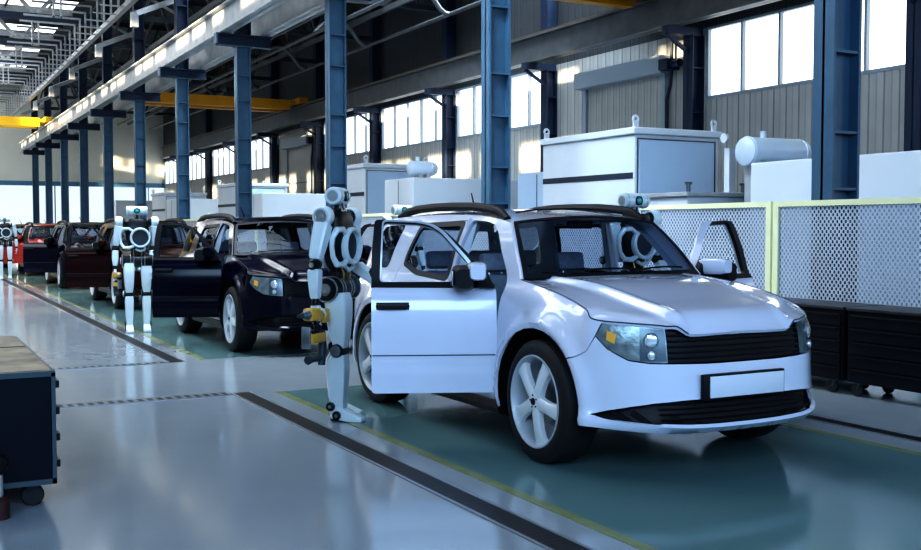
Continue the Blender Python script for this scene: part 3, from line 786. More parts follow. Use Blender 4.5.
def skin(vs, fs, name, m, parent, thick=.0, smooth=50, flip=None):
    me = bpy.data.meshes.new(name)
    bm = bmesh.new(); bv = [bm.verts.new(v) for v in vs]
    for f_ in fs:
        if len(set(f_)) == len(f_):
            try: bm.faces.new([bv[i] for i in f_])
            except ValueError: pass
    bmesh.ops.delete(bm, geom=[v for v in bm.verts if not v.link_faces], context='VERTS')
    bm.normal_update()
    c = flip if flip is not None else Vector((0, 1.2, .8))
    tot = sum(f_.calc_area() * f_.normal.dot((f_.calc_center_median() - c).normalized()) for f_ in bm.faces)
    if tot < 0: bmesh.ops.reverse_faces(bm, faces=bm.faces[:])
    bm.normal_update()
    if thick > 0:
        old = list(bm.verts); nrm = {v: v.normal.copy() for v in old}
        edges = [e for e in bm.edges if len(e.link_faces) == 1]
        faces = list(bm.faces); mp = {v: bm.verts.new(v.co - nrm[v] * thick) for v in old}
        for f_ in faces: bm.faces.new([mp[v] for v in reversed(f_.verts)])
        for e in edges:
            a, b = e.verts; f_ = e.link_faces[0]; vv = list(f_.verts); ia = vv.index(a)
            if vv[(ia + 1) % len(vv)] != b: a, b = b, a
            try: bm.faces.new([b, a, mp[a], mp[b]])
            except ValueError: pass
    bm.to_mesh(me); bm.free()
    for q in (m if isinstance(m, list) else [m]): me.materials.append(q)
    me.shade_smooth(); me.set_sharp_from_angle(angle=rad(smooth))
    o = bpy.data.objects.new(name, me); COL.objects.link(o)
    if parent: o.parent = parent
    return o
def panel(poly, name, m, parent, holes=(), d=.035, thick=.012, off=0., side=1, smooth=50, post=None):
    """poly/holes given as (s,z); mapped on the body surface"""
    A = lambda pl: [(s2a(s), z) for s, z in pl]
    v2, fs = tri(A(poly), [A(h) for h in holes], d)
    out_ = []
    e = .004
    for a, z in v2:
        s = a2s(a); p = P(s, z)
        if off:
            du = P(a2s(a + e), z) - P(a2s(a - e), z); dv = P(s, min(1.69, z + e)) - P(s, max(.271, z - e)); n_ = du.cross(dv).normalized()
            if n_.dot(Vector((p.x, p.y - 1.2, 0))) < 0: n_ = -n_
            p = p + n_ * off
        if side < 0: p = Vector((-p.x, p.y, p.z))
        if post: p = post(p)
        out_.append(p)
    return skin(out_, fs, name, m, parent, thick, smooth)
def arcpts(c, R_, a0, a1, n):
    return [(c[0] + R_ * math.cos(rad(a0 + (a1 - a0) * i / n)), c[1] + R_ * math.sin(rad(a0 + (a1 - a0) * i / n))) for i in range(n + 1)]

ZT = [.905, .898, .95, .968, .985, 1.045, 1.135, 1.20]      # height of the hood edge at stations 0..7
def ztop(s):
    s = abs(s)
    if 1.2 < s < 2.0:
        t = min(1, max(0, (s - 1.38) / .4)); t = t * t * (3 - 2 * t); return .898 + (.95 - .898) * t
    return cr(ZT, min(7, s)) if s >= 2 else .905 - .007 * min(1, s)
def zroof(y):
    return herm([.80, 1.0, 1.3, 1.8, 2.4, 2.9, 3.25], [1.590, 1.622, 1.648, 1.660, 1.655, 1.632, 1.585], y)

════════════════

| Goal of the exercise |
Leaving out the pictures, repeat the data above exactly.

| Reply |
Continue the Blender Python script for this scene: part 3, from line 786. More parts follow. Use Blender 4.5.
def skin(vs, fs, name, m, parent, thick=.0, smooth=50, flip=None):
    me = bpy.data.meshes.new(name)
    bm = bmesh.new(); bv = [bm.verts.new(v) for v in vs]
    for f_ in fs:
        if len(set(f_)) == len(f_):
            try: bm.faces.new([bv[i] for i in f_])
            except ValueError: pass
    bmesh.ops.delete(bm, geom=[v for v in bm.verts if not v.link_faces], context='VERTS')
    bm.normal_update()
    c = flip if flip is not None else Vector((0, 1.2, .8))
    tot = sum(f_.calc_area() * f_.normal.dot((f_.calc_center_median() - c).normalized()) for f_ in bm.faces)
    if tot < 0: bmesh.ops.reverse_faces(bm, faces=bm.faces[:])
    bm.normal_update()
    if thick > 0:
        old = list(bm.verts); nrm = {v: v.normal.copy() for v in old}
        edges = [e for e in bm.edges if len(e.link_faces) == 1]
        faces = list(bm.faces); mp = {v: bm.verts.new(v.co - nrm[v] * thick) for v in old}
        for f_ in faces: bm.faces.new([mp[v] for v in reversed(f_.verts)])
        for e in edges:
            a, b = e.verts; f_ = e.link_faces[0]; vv = list(f_.verts); ia = vv.index(a)
            if vv[(ia + 1) % len(vv)] != b: a, b = b, a
            try: bm.faces.new([b, a, mp[a], mp[b]])
            except ValueError: pass
    bm.to_mesh(me); bm.free()
    for q in (m if isinstance(m, list) else [m]): me.materials.append(q)
    me.shade_smooth(); me.set_sharp_from_angle(angle=rad(smooth))
    o = bpy.data.objects.new(name, me); COL.objects.link(o)
    if parent: o.parent = parent
    return o
def panel(poly, name, m, parent, holes=(), d=.035, thick=.012, off=0., side=1, smooth=50, post=None):
    """poly/holes given as (s,z); mapped on the body surface"""
    A = lambda pl: [(s2a(s), z) for s, z in pl]
    v2, fs = tri(A(poly), [A(h) for h in holes], d)
    out_ = []
    e = .004
    for a, z in v2:
        s = a2s(a); p = P(s, z)
        if off:
            du = P(a2s(a + e), z) - P(a2s(a - e), z); dv = P(s, min(1.69, z + e)) - P(s, max(.271, z - e)); n_ = du.cross(dv).normalized()
            if n_.dot(Vector((p.x, p.y - 1.2, 0))) < 0: n_ = -n_
            p = p + n_ * off
        if side < 0: p = Vector((-p.x, p.y, p.z))
        if post: p = post(p)
        out_.append(p)
    return skin(out_, fs, name, m, parent, thick, smooth)
def arcpts(c, R_, a0, a1, n):
    return [(c[0] + R_ * math.cos(rad(a0 + (a1 - a0) * i / n)), c[1] + R_ * math.sin(rad(a0 + (a1 - a0) * i / n))) for i in range(n + 1)]

ZT = [.905, .898, .95, .968, .985, 1.045, 1.135, 1.20]      # height of the hood edge at stations 0..7
def ztop(s):
    s = abs(s)
    if 1.2 < s < 2.0:
        t = min(1, max(0, (s - 1.38) / .4)); t = t * t * (3 - 2 * t); return .898 + (.95 - .898) * t
    return cr(ZT, min(7, s)) if s >= 2 else .905 - .007 * min(1, s)
def zroof(y):
    return herm([.80, 1.0, 1.3, 1.8, 2.4, 2.9, 3.25], [1.590, 1.622, 1.648, 1.660, 1.655, 1.632, 1.585], y)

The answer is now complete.